A 20ª Parada da Cidadania e do Orgulho LGBTQIA+ trouxe para as ruas o colorido da bandeira do arco-íris e milhares de mãos e gritos de resistência não só da comunidade de Campo Grande como também caravanas de Anastácio, Aquidauana, Dourados, Naviraí, Ponta Porã, Coxim e Corumbá.
Do alto do trio, no percurso feito a partir da Rua Barão do Rio Branco passou pelas ruas Padre João Crippa, Dom Aquino e Avenida Calógeras, a precursora do movimento, presidente de honra da Associação das Travestis e Transexuais de Mato Grosso do Sul e realizadora da Parada, Cris Stefany entoa o significado de cidadania.
“A rua é nossa, e nós precisamos ocupar estes espaços, precisamos dizer para a população campo-grandense o quanto nós somos acolhedores, e que não tem espaço para LGBTfobia em Campo Grande, que não tem espaço para racismo, discriminação”, diz Cris.
Resistência e Direito
De cocar cor de rosa e a faixa de Miss Trans Plus Size, a acadêmica de Serviço Social Samantha Terena é uma das pessoas que saiu às ruas levando orgulho. “Sou uma mulher trans indígena, e o que significa isso?
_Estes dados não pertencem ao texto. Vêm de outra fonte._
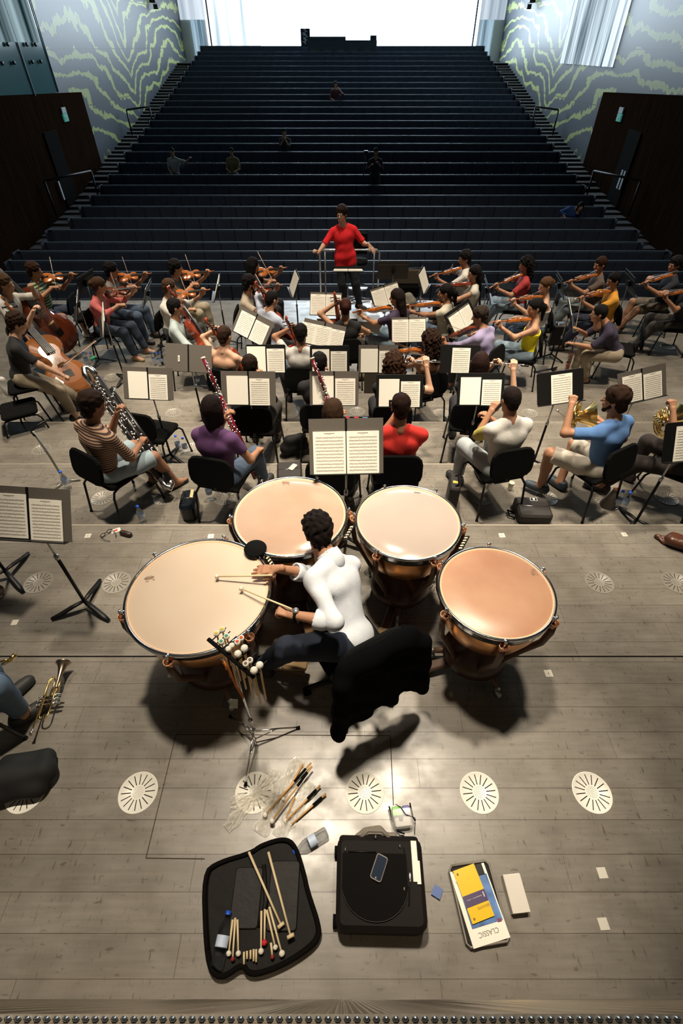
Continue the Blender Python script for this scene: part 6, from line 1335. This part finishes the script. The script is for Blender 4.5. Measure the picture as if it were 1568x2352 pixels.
# ------------------------------------------------------------------ podium, rail and stool of the conductor
pa = at(737, 692, PZ); pb = at(866, 692, PZ); py0 = at(843, 732, PZ).y
o = thing('podium', 'pale low podium under the conductor', 'podium', ((pa.x+pb.x)/2, (py0+pa.y)/2, L3)); Wd = pb.x-pa.x+.1; Ld = pa.y-py0
MB().box((0, 0, .10), (Wd, Ld, .195), 0).build('platform', mat('podium_grey', (.22, .20, .18), .4), o); MB().box((0, 0, .2), (Wd+.02, Ld+.02, .012)).build('top_board', mat('podium_top', (.30, .28, .25), .28), o)
rt_ = at_y(800, 574, pa.y).z; t = thing('podium_rail', 'chrome safety rail behind the conductor', 'rail', ((pa.x+pb.x)/2, pa.y, L3)); hw = (pb.x-pa.x)/2; zz = rt_-L3
MB().tube([(-hw, 0, .2), (-hw, 0, zz-.05), (-hw+.05, 0, zz), (hw-.05, 0, zz), (hw, 0, zz-.05), (hw, 0, .2)], .018, 10).build('frame', mat('rail_steel', (.75, .77, .8), .25, metal=.9), t)
for x in (-hw+.10, hw-.10): MB().tube([(x, 0, .2), (x, 0, zz)], .013, 8).build('post', STEEL, t)
q = at(812, 700, PZ); t = thing('conductor_stool', 'tall black stool behind the conductor', 'stool', (q.x+.08, q.y+.22, PZ)); MB().lathe([(0, .70), (.17, .70), (.18, .73), (.17, .77), (0, .775)], 20).build('seat', FAB, t); MB().tube([(0, 0, .05), (0, 0, .7)], .022, 8).build('column', BLK, t); MB().box((0, .16, 1.0), (.34, .04, .36), bev=.02).build('backrest', BLKM, t); MB().lathe([(.0, .25), (.2, .25), (.21, .262), (.20, .27)], 20).build('foot_ring', CHR, t)
for k in range(5): a_ = k*1.257; MB().tube([(0, 0, .06), (.26*cos(a_), .26*sin(a_), .02)], .018, 8).build('leg', CHR, t)
q = at(846, 748, L3+.1); tag(MB().box((0, 0, .12), (.42, .30, .235)).build('step', mat('step_box_grey', (.20, .18, .155), .5), None, (q.x, q.y, L3)), 'grey wooden step box in front of the podium', 'step')
# open instrument case with cloth behind the violas
q = at(935, 655, L3+.2); t = thing('instrument_case', 'open brown instrument case standing at the stage edge', 'case', (q.x, q.y, L3)); MB().box((0, 0, .38), (.62, .12, .30), bev=.05).build('shell', mat('case_inner_brown', (.10, .075, .05), .8), t); MB().tube([(-.3, 0, .25), (-.3, 0, .52), (.28, 0, .54), (.32, 0, .3)], .015, 6).build('rim', BLK, t); MB().box((0, 0, .11), (.5, .3, .22), bev=.05).build('lower_case', BLKM, t)
q = at(936, 690, L3+.15); soft('cloth_bag', 'pale sagging cloth bag below the open brown case', 'bag', [C_((-.06, 0, .12), (.06, 0, .12), .11, .11), E_((0, 0, .22), (.1, .08, .09))], mat('cloth_beige', (.26, .24, .19), .9), (q.x, q.y, L3), 0, .04, .015, .006, [((0, 0, 0), (0, 0, -1))])
for px, w_ in ((1299, .09), (1315, .16)):
    q = at_y(px, 640, STAGE_END-.2); soft('backpack', 'black backpack at the far stage edge, %s one' % ('smaller left' if w_ < .1 else 'larger right'), 'bag', [C_((0, 0, .12), (0, 0, .30), w_+.04, w_*.7)], mat('bag_black'), (q.x, STAGE_END-.25, L3), 0, .04, .015, .004, [((0, 0, 0), (0, 0, -1))])
q = at(1283, 758, L3+.5); t = thing('flip_stand_bag', 'black bag with a shiny chrome clasp hanging from a stand', 'bag', (q.x, q.y, L3)); MB().box((0, 0, .42), (.22, .12, .34), bev=.03).build('body', BLK, t); MB().box((0, 0, .60), (.14, .10, .05), bev=.02).build('clasp', CHR, t)
for k in range(3): a_ = 1.2+k*2.09; MB().tube([(0, 0, .26), (0, 0, .08), (.25*cos(a_), .25*sin(a_), .015)], .014, 8).build('stand_leg', BLK, t)
q = at(832, 872, L3); soft('backpack', 'khaki crumpled backpack on the floor between the stands', 'bag', [C_((-.08, 0, .07), (.08, .02, .06), .07, .06), C_((.12, -.03, .03), (.2, .0, .03), .03)], mat('khaki_pack', (.13, .11, .075), .9), (q.x, q.y, L3), .2, .03, .012, .008, [((0, 0, 0), (0, 0, -1))])
q = at(818, 966, L2+.3); t = thing('open_case', 'open flat black case with red and blue things inside', 'case', (q.x, q.y, L2)); MB().box((0, 0, .30), (.36, .14, .04), bev=.02).build('tray', BLKM, t); MB().box((-.11, 0, .325), (.05, .09, .02), bev=.01).build('red_cloth', mat('cloth_red', (.35, .01, .03), .8), t); MB().box((.0, 0, .325), (.06, .08, .02), bev=.01).build('red_roll', mat('cloth_red'), t); MB().box((.11, 0, .325), (.07, .06, .02), bev=.01).build('blue_pouch', mat('cloth_blue', (.10, .2, .45), .4), t)
for sx in (-1, 1):
    MB().tube([(sx*.14, 0, .29), (sx*.15, .02, 0)], .01, 8).build('leg', BLK, t)
q = at(855, 930, L2); t = tag(MB().box((0, 0, .36), (.30, .02, .34)).build('cloth', mat('grey_cloth')), 'grey cloth hanging under the red polo player stand', 'cloth'); t.location = (q.x+.02, q.y, L2)
q = at(5, 880, L3+.45); soft('cloth', 'white cloth hanging at the left edge beside the basses', 'cloth', [C_((0, 0, .5), (.02, 0, .3), .04, .06), C_((.03, 0, .5), (.07, 0, .25), .03, .04)], mat('cloth_white', (.62, .60, .56), .85), (q.x, q.y, L3), 0, .03, .012, .006)
q = at(210, 825, L3+.38); soft('cloth', 'green cloth caught at the top of the contrabassoon', 'cloth', [C_((0, 0, 0), (.06, .01, .02), .025, .02)], mat('cloth_green', (.03, .30, .16), .8), q, .4, .02, .008, .006)
q = at(685, 950, L2); t = tag(MB().lathe([(.0, .004), (.022, .002), (.032, .10)], 16).build('plastic_cup', CLEAR), 'clear plastic cup on the floor near the black satchel', 'cup'); t.location = (q.x, q.y, L2)
q = at(1170, 1124, L1); t = tag(MB().lathe([(.0, .004), (.022, .002), (.032, .10)], 16).build('paper_cup', PAPER), 'white cup on the floor by the square black case', 'cup'); t.location = (q.x, q.y, L1)
p = at(22, 1325, 0); music_stand('black music stand mostly outside the left edge, only its foot showing', p.x, p.y, 0, 10, 1.0, 30)
w1 = [W_ for W_ in STW if W_[0].startswith('empty chair')][0][1]; t = tag(MB().box((0, 0, 0), (.022, .075, .002)).build('name_label', PAPER), 'small white label on the closed grey folder', 'label'); t.matrix_world = w1 @ Matrix.Translation((-.12, -.01, .010)); MB().box((0, 0, .0012), (.008, .055, .0006)).build('lettering', INKD, t)
w1 = [W_ for W_ in STW if W_[0].startswith('man in the red polo')][0][1]; t = tag(MB().box((0, 0, 0), (.085, .075, .004)).build('pickup_card', BLK), 'small black card with a silver button on the red polo stand', 'card'); t.matrix_world = w1 @ Matrix.Translation((-.07, -.13, .016)); MB().lathe([(0, .004), (.010, .004), (.012, .001)], 14, M=Matrix.Translation((-.015, 0, 0))).build('button', SILV, t)
# ------------------------------------------------------------------ hall fittings
dkr = mat('rail_black', (.008, .008, .010), .5)
def barrier(label, X0, Y0, Z0, X1, Y1, Z1, h=.95):
    t = thing('barrier', label, 'barrier', (X0, Y0, Z0)); d = V((X1-X0, Y1-Y0, Z1-Z0))
    for q in (V((0, 0, 0)), d): MB().tube([q, q+V((0, 0, h))], .035, 8).build('post', dkr, t)
    MB().tube([V((0, 0, h)), d+V((0, 0, h))], .035, 8).build('top_bar', dkr, t)
for s, w_ in ((-1, 'left'), (1, 'right')):
    D, z = ROWS[17]; barrier('black handrail across the upper %s aisle' % w_, s*8.75, D, z-HB+.1, s*9.75, D-.2, z-HB)
    D, z = ROWS[10]; barrier('black rope barrier at the %s doorway' % w_, s*8.9, D-.6, z-HB, s*9.8, D-2.3, z-HB, 1.0)
    D, z = ROWS[8]
    t = thing('exit_sign', 'small green and white exit sign above the %s doorway' % w_, 'sign', (s*9.92, 22.3, 1.55)); MB().box((0, 0, .12), (.05, .34, .16)).build('panel', mat('sign_pale', (.4, .48, .48), .5), t); MB().box((0, 0, -.08), (.05, .34, .22)).build('green_panel', mat('sign_green', (.04, .30, .24), .5, emit=(.05, .4, .3), es=.06), t); MB().box((-s*.03, .05, -.08), (.005, .05, .14)).box((-s*.03, -.05, -.05), (.005, .10, .03)).box((-s*.03, -.05, -.11), (.005, .03, .08)).build('running_figure', mat('sign_white', (.6, .7, .7), .5), t)
MB().box((0, 0, 0), (.02, .10, .55)).build('door_pull', mat('pull_white', (.62, .66, .7), .4), None).location = (-9.88, 20.1, -.35)
tag([o for o in COL.objects if o.name == 'door_pull'][0], 'pale vertical door pull on the left wood wall', 'handle')
for k in range(2):
    o = MB().box((0, 0, 0), (.02, .10, .55)).build('notice', mat('pull_white'), None); o.location = (9.86, 20.6-.22*k, -.1); tag(o, 'pale vertical notice on the right wood wall, %s of two' % ['upper', 'lower'][k], 'notice')
# control desk at the top
D, z = ROWS[29]; t = thing('control_desk', 'grey control desk behind the top seat rows', 'desk', (at_y(785, 104, D-.55).x, D-.55, z-.35)); q0 = at_y(705, 104, D-.55).x; q1 = at_y(864, 104, D-.55).x; w_ = q1-q0
MB().box((0, 0, .33), (w_, .5, .52)).build('desk_body', mat('desk_grey', (.035, .05, .065), .6), t); MB().box((-w_*.22, 0, .66), (w_*.55, .4, .16)).build('raised_part', mat('desk_grey'), t)
for k in range(5): MB().box((-w_*.4+k*w_*.19, -.26, .03), (w_*.11, .02, .08)).build('slot', mat('window_gleam_glow', (.85, .9, 1), .5, emit=(.85, .95, 1), es=1.0), t)  # glowing strips stand in for window light passing under the desk
q = at_y(701, 86, D-.6); z0 = at_y(701, 107, D-.6).z; z1 = at_y(701, 65, D-.6).z; t = thing('sign_board', 'tall dark board with white lettering at the left end of the control desk', 'sign', (q.x, D-.6, z0)); MB().box((0, 0, (z1-z0)/2), (.55, .08, z1-z0)).build('board', mat('board_navy', (.015, .02, .04), .5), t)
g = MB(); rd = random.Random(3)
for k in range(9): g.box((rd.uniform(-.08, .14), -.045, (z1-z0)*(.93-.095*k)), (rd.uniform(.06, .2), .006, rd.uniform(.03, .09)))
g.build('lettering', mat('sign_white'), t)
q = at_y(857, 88, D-.6); t = thing('monitor', 'small dark monitor at the right end of the control desk', 'monitor', (q.x, D-.6, q.z-.12)); MB().box((0, 0, .14), (.38, .06, .22)).build('screen', mat('board_navy'), t); MB().tube([(.1, 0, -.1), (.1, 0, .05)], .02, 6).build('stem', dkr, t)
# tripod of the photographer
hd = Pf['t'].location; t = thing('camera_tripod', 'dark camera tripod beside the photographer', 'tripod', (hd.x-.35, hd.y-.1, hd.z)); MB().box((0, 0, 1.5), (.14, .12, .12)).build('camera_body', dkr, t)
for a_ in (0, 2.1, 4.2): MB().tube([(0, 0, 1.45), (.35*cos(a_), .25*sin(a_), .0)], .015, 6).build('leg', dkr, t)
# small wall lamp boxes near the top
for s, w_ in ((-1, 'left'), (1, 'right')):
    Y = 36.5; t = thing('wall_camera', 'small dark fitting high on the %s patterned wall' % w_, 'fitting', (s*9.8, Y, 5.0)); MB().box((0, 0, 0), (.3, .6, .12)).build('arm', dkr, t); MB().box((-s*.1, -.1, -.2), (.22, .25, .18)).build('housing', dkr, t)
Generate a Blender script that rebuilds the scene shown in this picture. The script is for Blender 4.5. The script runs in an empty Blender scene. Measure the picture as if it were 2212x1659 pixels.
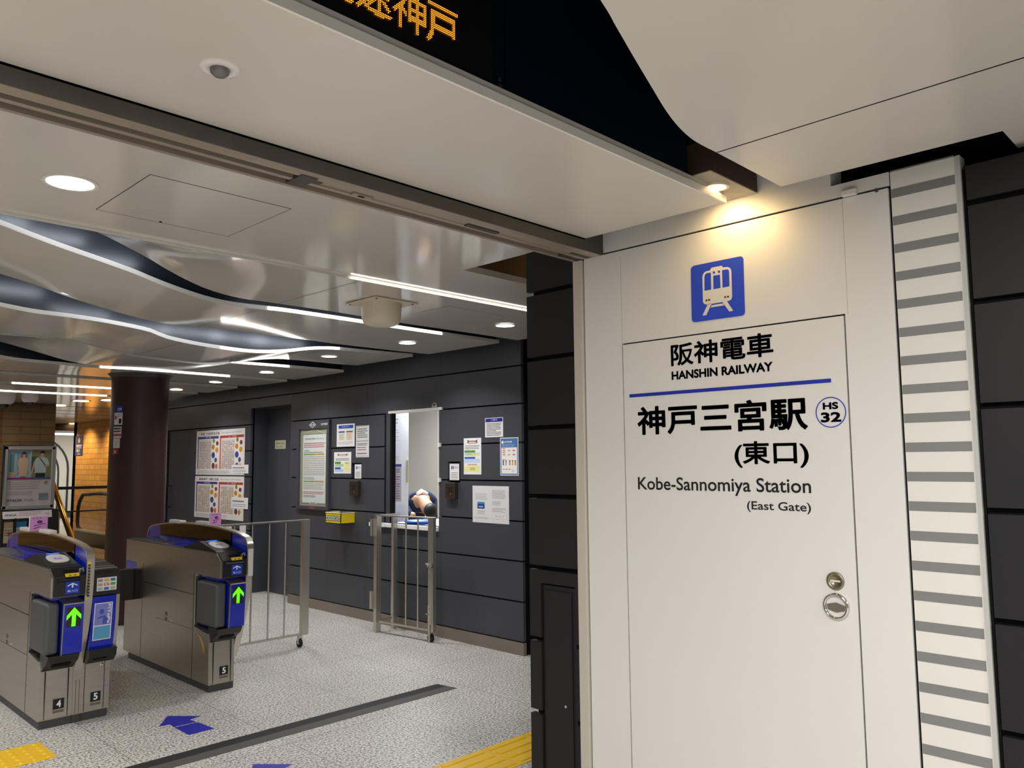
import bpy, bmesh, math, random
from math import sin, cos, pi, radians, sqrt, atan2
from mathutils import Vector, Matrix
from mathutils.geometry import tessellate_polygon
random.seed(7)
scene = bpy.context.scene
COL = scene.collection

# ------------------------------------------------------------------ camera
W, H = 2212.0, 1659.0
YAW, PITCH, ROLL, FPX, EYE = 0.79606983, 0.09638275, -0.00910190, 1720.6277, 1.6
_f = Vector((sin(YAW)*cos(PITCH), cos(YAW)*cos(PITCH), sin(PITCH)))
_r = Vector((cos(YAW), -sin(YAW), 0.0))
_u = _r.cross(_f)
_r2 = _r*cos(ROLL) + _u*sin(ROLL)
_u2 = -_r*sin(ROLL) + _u*cos(ROLL)
cam_data = bpy.data.cameras.new('camera')
cam_data.sensor_fit = 'HORIZONTAL'
cam_data.sensor_width = 36.0
cam_data.lens = FPX*36.0/W
cam_data.clip_start, cam_data.clip_end = 0.05, 200.0
cam = bpy.data.objects.new('camera', cam_data)
COL.objects.link(cam)
m3 = Matrix((_r2, _u2, -_f)).transposed()
cam.matrix_world = Matrix.Translation((0, 0, EYE)) @ m3.to_4x4()
scene.camera = cam
EYEV = Vector((0, 0, EYE))

def ray(px, py):
    return _r2*((px-W/2)/FPX) - _u2*((py-H/2)/FPX) + _f
def on_x(px, py, X):
    d = ray(px, py); return EYEV + d*(X/d.x)
def on_y(px, py, Y):
    d = ray(px, py); return EYEV + d*(Y/d.y)
def on_z(px, py, Z):
    d = ray(px, py); return EYEV + d*((Z-EYE)/d.z)

# ------------------------------------------------------------------ view, world
scene.view_settings.view_transform = 'Standard'
scene.view_settings.look = 'None'
scene.view_settings.gamma = 1.0
scene.view_settings.exposure = 0.30
scene.view_settings.use_curve_mapping = False
scene.cycles.use_denoising = True
scene.cycles.max_bounces = 8
scene.cycles.sample_clamp_indirect = 6.0
world = bpy.data.worlds.new('world')
scene.world = world
world.use_nodes = True
world.node_tree.nodes['Background'].inputs[0].default_value = (1.0, 0.985, 0.955, 1)
world.node_tree.nodes['Background'].inputs[1].default_value = 0.40

def area(name, loc, size, power, color=(1, 1, 1), rot=(0, 0, 0), shape='DISK', size_y=None, spread=180):
    l = bpy.data.lights.new(name, 'AREA')
    l.shape = shape; l.size = size; l.energy = power; l.color = color
    if size_y: l.size_y = size_y
    l.spread = radians(spread)
    o = bpy.data.objects.new(name, l); o.location = loc; o.rotation_euler = rot
    COL.objects.link(o); return o
def spot(name, loc, target, power, color, angle, blend=0.6, radius=0.03):
    l = bpy.data.lights.new(name, 'SPOT')
    l.energy = power; l.color = color; l.spot_size = radians(angle); l.spot_blend = blend; l.shadow_soft_size = radius
    o = bpy.data.objects.new(name, l); o.location = loc
    o.rotation_euler = (Vector(target)-Vector(loc)).to_track_quat('-Z', 'Y').to_euler()
    COL.objects.link(o); return o

DAY = (1.0, 0.985, 0.955)
# the ceiling lamps of the concourse the camera stands in (outside the frame)
for i, (x, y) in enumerate([(0.75, 0.45), (-1.6, 0.2), (0.4, -2.4), (2.1, -1.9), (-1.4, -2.6), (-2.6, 1.0)]):
    area('concourse_lamp', (x, y, 2.56), 0.22, 46, DAY)
# ceiling lamps of the ticket hall, one under every panel
HALL_LAMPS = [(0.89, 3.10), (4.20, 4.06), (4.20, 5.30), (4.20, 6.50), (4.22, 7.70), (4.22, 8.88), (4.22, 10.05),
              (0.5, 5.2), (-0.9, 3.2), (1.0, 8.2), (-1.0, 4.3), (-1.2, 6.6), (0.4, 6.6)]
for x, y in HALL_LAMPS:
    area('hall_lamp', (x, y, 2.535 if y > 6 else 2.56), 0.15, 8.5, (1.0, 0.985, 0.96), spread=135)
area('office_lamp', (5.9, 7.0, 2.45), 0.9, 46, (0.94, 0.97, 1.0), shape='SQUARE')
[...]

Resistência, garra e coragem de quem quer igualdade e respeito pela nossa identidade”, milita.
Subsecretário de Políticas Públicas LGBTQIA+, Vagner Campos, enfatiza a importância da 20ª Parada da Cidadania e do Orgulho. “Sinaliza que Mato Grosso do Sul tem políticas públicas voltadas para essa população. Este é o momento de celebrar as conquistas, e mostrar o quão fundamental é fazermos essa parceria Governo do Estado, Prefeitura de Campo Grande e sociedade civil para levarmos às ruas uma parada cada vez mais organizada, produzida e que tem a figura da Linn da Quebrada fechando a nossa luta”.
Com a plaquinha feita de papelão, Elis Brittes Onça, chegou à praça acompanhada da mãe para ensinar muita gente grande sobre o direito de ser e amar quem quiser. A menininha deu o recado do que deseja para a mãe e toda população LGBTQIA+.
“Aqui está escrito direito. Direito a ser respeitado, a amar, a dignidade e a viver. É o conceito que eu queria passar”, explica Elis do alto dos seus 8 aninhos.
Militar, a mãe sempre explicou à filha que teve um relacionamento com o pai e hoje se relaciona com uma mulher. “Ela cresce num mundo que cada vez tem avançado e conquistado mais. No entanto, algumas pessoas são preconceituosas”, contextualiza Anna Brites. Quando as duas pensaram num cartaz, Anna incentivou a filha a pensar. “Disse a ela para pensar o que era importante escrever. Ela falou respeito, e eu explique que mais do que respeito, tem gente que é agredida, que morre, aí a Elis disse: ‘já sei, direito’, e foi escrevendo quais direitos, a única palavra que sugeri foi dignidade, que ela ainda não conhecia”, descreve a mãe.